Possible misbehavior of Swift generics when type is constrained to AnyObject
| Originator: | garth | ||
| Number: | rdar://22017417 | Date Originated: | 27-Jul-2015 02:06 PM |
| Status: | Open | Resolved: | |
| Product: | Developer Tools | Product Version: | Xcode 7 beta 4 |
| Classification: | Other Bug | Reproducible: | Always |
Please take a look at this code, which produces the error shown:
func test(x: AnyObject) {
print("Test OK")
}
struct Wrapper<T: AnyObject> {
init (_ aValue: T) {
print("Wrapper OK")
}
}
protocol Foo: class {}
class Bar: Foo {}
let p: Foo = Bar()
p is AnyObject // -> true
test(p) // Fine
let d = Wrapper(p) // Cannot invoke initializer for type 'Wrapper<T>' with an argument list of type '(Foo)'
I’m not 100% sure that this is an error, but the result does seem inconsistent. If a Foo is a valid argument for the test() function, I would have expected it to be a valid argument for Wrapper.init().

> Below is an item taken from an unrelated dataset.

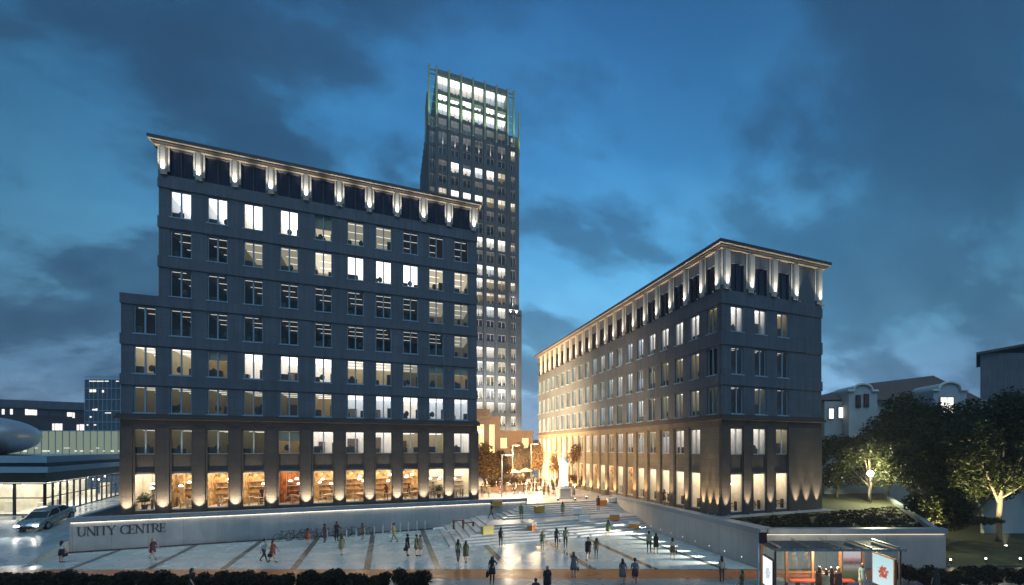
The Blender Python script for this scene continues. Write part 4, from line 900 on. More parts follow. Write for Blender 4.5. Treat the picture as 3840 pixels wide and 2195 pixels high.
for px, py, h, rz, lab, pw in ((1882, 1863, 5.6, YAWR, 'white angled lamp post at the top of the stairs by the tall office block', 700), (2256, 1840, 5.8, YAWR + math.pi, 'white angled lamp post before the right block, right of the statue', 1300),
        (2151, 1822, 6.6, YAWR + math.pi, 'white angled lamp post just right of the statue', 450), (2076, 1808, 7.2, YAWR + math.pi, 'white angled lamp post behind the statue on its left', 450), (1992, 1814, 7.2, YAWR, 'white angled lamp post far back near the annex', 2600), (1922, 1812, 7.0, YAWR, 'white angled lamp post between the left trees on the square', 2600), (2040, 1806, 7.4, YAWR, 'farthest white angled lamp post at the end of the square', 1400)):
    lamp_post(on_z(px, py, UP), h, rz, lab, pw)
# globe street lamp among the garden trees
p = at(3264, 1681, 50.); gl = empty('street_lamp', (p.x, p.y, 2.45), 'glowing globe street lamp inside the young garden tree', 'street lamp')
zc_ = at(3264, 1776, 50.).z; b = MB(); b.tube([(p.x, p.y, 2.45), (p.x, p.y, zc_ - .3)], [.07, .045], 8); b.build('pole', M['dmetal'], gl)
b = MB(); b.lathe([(.08, -.32), (.26, -.18), (.34, 0), (.26, .2), (.08, .32)], 14, (p.x, p.y, zc_)); b.build('globe', emat('globe_glow', (1., .97, .72), 22.), gl, smooth=True)
point('globe_light', (p.x - FW.x * .9, p.y - FW.y * .9, zc_), 3600, (1., .95, .55), .3)
# floodlit statue
S0 = on_z(2113, 1868, UP); stt = empty('statue', S0, 'white floodlit statue of a robed figure on a square stone plinth', 'statue')
b = MB(); b.box(-1.15, 1.15, -1.15, 1.15, 0, .16); b.box(-.72, .72, -.72, .72, .16, 1.25); b.box(-.8, .8, -.8, .8, 1.25, 1.36); b.build('plinth', M['conc'], stt, loc=(0, 0, 0))
sm = pmat('white_marble', (.82, .80, .76), .5, var=.05, vs=3)
fold = lambda t, z: 1 + .09 * math.sin(7 * t + z * 1.3) * min(1, max(0, (3.4 - z) / 2)) + .05 * math.sin(3 * t + 2 * z)
b = MB(); b.lathe([(.60, 1.36), (.62, 1.6), (.56, 2.2), (.55, 2.9), (.58, 3.5), (.52, 3.9), (.48, 4.2), (.53, 4.6), (.50, 4.95), (.30, 5.15), (.15, 5.25), (.13, 5.36), (.20, 5.48), (.235, 5.64), (.22, 5.82), (.14, 5.96), (.03, 6.0)], 26, (0, 0, 0), 0, 1., .78, fold)
b.tube([(-.48, 0, 4.95), (-.62, -.15, 4.3), (-.30, -.48, 4.05), (.05, -.5, 4.25)], [.15, .14, .11, .06], 8); b.tube([(.48, 0, 4.95), (.58, -.25, 4.35), (.20, -.5, 4.5), (-.05, -.47, 4.8)], [.15, .14, .11, .06], 8)
b.build('figure', sm, stt, smooth=True, loc=(0, 0, 0))
for k, (dx, dy) in enumerate(((-1.6, -2.4), (2.4, -1.9), (0.3, -3.2))):
    q = S0 + Vector((dx, dy, 0)); t = empty('floodlight', q, ('small ground floodlight left of the statue plinth', 'small ground floodlight right of the statue plinth', 'small ground floodlight in front of the statue plinth')[k], 'floodlight')
    b = MB(); b.box(-.14, .14, -.05, .05, 0, .1); b.box(-.12, .12, -.09, .09, .11, .26); b.build('housing', M['dmetal'], t, loc=(0, 0, 0)); b = MB(); b.box(-.09, .09, -.06, .06, .261, .275); b.build('lens', M['lamp'], t, loc=(0, 0, 0))
    spot('floodlight_beam', q + Vector((0, 0, .36)), S0 + Vector((0, 0, 4.0)), 1500, (1., .96, .86), 58, .7, .1)
# coloured seat blocks on the stairs
SEAT = {'white': M['white'], 'orange': pmat('orange_seat', (.62, .22, .04), .45, var=.06), 'yellow': pmat('yellow_seat', (.52, .44, .13), .45, var=.06), 'brown': pmat('brown_seat', (.16, .06, .035), .5), 'ochre': pmat('ochre_seat', (.48, .28, .06), .45, var=.06)}
def on_stairs(px, py):
    r = ray(px, py); best = None
    for i in range(900):
        t = 34 + i * .03; p = Vector((0, 0, EYE)) + r * t; z = stair_z(p.x, p.y) if p.y < 51.15 else UP
        if p.z <= z: p.z = z; return p
    return on_z(px, py, 0)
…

Here, the compiler seems to want the Foo protocol to be marked as @objc in order to make Foo-conformant objects be legitimate arguments to Wrapper.init().
Just because it has some superficial similarity, let me note that this is probably NOT the “protocols don’t conform to themselves” issue that has been coming up a lot in the context of Swift 2. A Foo-conformant object is in fact AnyObject-conformant, as shown above.